Quand je remplis la scène d'un décor spacieux, quand je me laisse aller à une scénographie baroque, c'est que j'ai peur... « Une chaise sur un plateau vide et c'est de début des emmerdes ». … Je ne sais pas ce qui va se produire d'ici un mois, mais pour l'instant il n'y a qu'une table, trois chaises et deux stèles...


Quel est à tes yeux l'apport artistique et dramatique des comédiens différents dans ta façon de monter un spectacle ?


Sans aucun doute leur corps. L'esthétique. Le mouvement de ces corps différents. La justesse de ces mouvements. C'est parfois de la danse. Et puis des codes différents, une façon directe de regarder sans détour l'autre comédien et le public.


Quelles interactions entre les comédiens dits « différent » et ceux dits « ordinaires» ?

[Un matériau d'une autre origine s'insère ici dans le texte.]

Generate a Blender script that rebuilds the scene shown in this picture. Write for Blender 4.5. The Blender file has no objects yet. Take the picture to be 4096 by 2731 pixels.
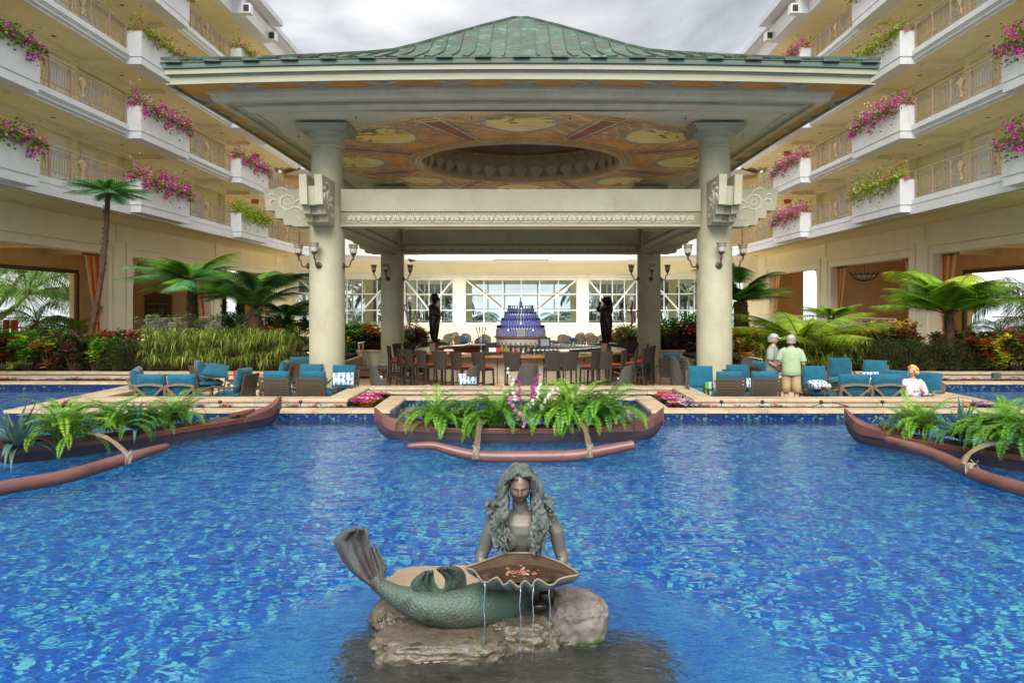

C'est assez compliqué. Il y a d'abord l'étonnement, la fascination même des comédiens « normaux » que l'on appelle au sein de la Cie « ordinaires » face au travail des comédiens différents. Puis un échange des différences intéressantes, mais au fur et à mesure, en tournée, je vois pointer un retour en arrière. Les comédiens ordinaires occupent plus de place sur le plateau, et alors ça devient banal, je ne reconnais plus mon travail de départ. Je dois souvent pointer ce décalage, et nous repartons sur les bases initiales.


Ton objectif avec ces comédiens est-il de tendre vers une normalité de jeu ?


Sûrement pas. C'est peut être ce que l'on demande à ces femmes et à ces hommes dans la société, mais sur le plateau je préserve leur différence, leur façon de s'exprimer, c'est bien ce que l'on doit protéger pour n'importe quel artiste.


En deux mots, que souhaites-tu que l'on retienne de ton théâtre ?


Une esthétique singulière. Une rencontre avec l'autre et surtout avec soi même… L'homme ne veut pas savoir qui il est, c'est au théâtre à lui dévoiler.